NEWS

Bud Hall was a friend to all

Fred McCormick
fred@blackmountainnews.com

Three and a half years ago, 90-year-old Bud Hall told The Black Mountain News, “I’ve done a little bit of everything and not much of nothing. I’ve had a good life.”

At that time, the Black Mountain native who spent nearly a century in the Swannanoa Valley had just given up racoon hunting, at the behest of his doctor.

Just weeks ago, members of the community gathered in the chapel of The Western Carolina State Veterans Cemetery to lay Hall to rest in the very town in which he lived, worked and played for the vast majority of his life.

Born in McDowell County, Hall moved to Black Mountain as a child. His father Jim was a farmer who taught his son to work hard. Hall was industrious as a youth , hoeing weeds in cornfields for 50 cents a day. Going door to door, he sold baskets of fruit throughout Montreat.

“He worked hard at a young age,” said his son Jeff, who took over his father’s towing and recovery business in the late 1970s. “He grew up in the Depression, so he had to work for everything he had.”

Hall left home and enlisted in the U.S. Army at the age of 15, shipping out to Europe during World War II. He returned to the States and married his wife before they ultimately made their way back to Black Mountain.

Using his knowledge of the area and a work ethic cultivated by his humble childhood, Hall began taking tourists out on horseback for rides above Montreat, charging $3 per person. That was just one of many ways in which he made a living.

“He always had several jobs,” Jeff said. “Even when he was running the towing business he had other jobs until he got so busy he had to quit everything else.”

His experience as a military police officer trained him to become a deputy sheriff in Montreat before the town’s incorporation. Hall also served on the Black Mountain Police Department.

A friend of Hall’s for nearly 50 years, Sonny Slagle is one of many community residents familiar with how Bud Hall’s Wrecker Service, now known as Hall’s Towing & Recovery, came to be.

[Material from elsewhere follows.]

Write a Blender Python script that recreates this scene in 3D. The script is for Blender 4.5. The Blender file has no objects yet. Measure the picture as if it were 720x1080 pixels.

“I remember him telling me that a guy owed him some money quite a few years ago, and he (the guy) brought him two old junk cars and said that was all he could give him (Hall),” Slagle recalled. “He said he made more money selling parts off of the car than the initial debt, and that was how he got into the vehicle recovery business.”

Slagle, who served Black Mountain Police chief for many years, met Hall when he was a patrolman with the department in the early 1970s. Hall’s knack for conversation was one of the things he became known for around the community, Slagle said.

“He never ran out of things to say,” he said. “And talking to him was always enjoyable. He was fun to be around.”

As far back as Jeff can remember, his father always took time to talk to people around him.

“He never met a stranger,” Jeff said. “He was always really friendly, and he enjoyed talking to anybody that came into the shop.”

Although Jeff has been running Hall’s Towing & Recovery for more than 30 years, his dad never stopped coming in. The elder Hall remained the face associated with the business.

“He was here every day up until about six months ago when he got sick,” Jeff said. “He would greet people, go to the bank or the Post Office and answer phones.”

Hall was known for his ability to tell a good story. Black Mountain mayor Mike Sobol took a few minutes at the beginning of a recent aldermen’s meeting to recognize Hall.

“Bud will be missed; he was quite a character,” Sobol said. “He said that he and his dad would raise two pigs (when he was a child) and that a lady from Florida that would come up each spring, and they would butcher one of the pigs and sell it to the lady. He said that was what they used to pay the taxes on their farm.”

Another well-known story that Hall would tell his friends was about a “treasure cave” that he learned of as a child. He was never able to locate it again.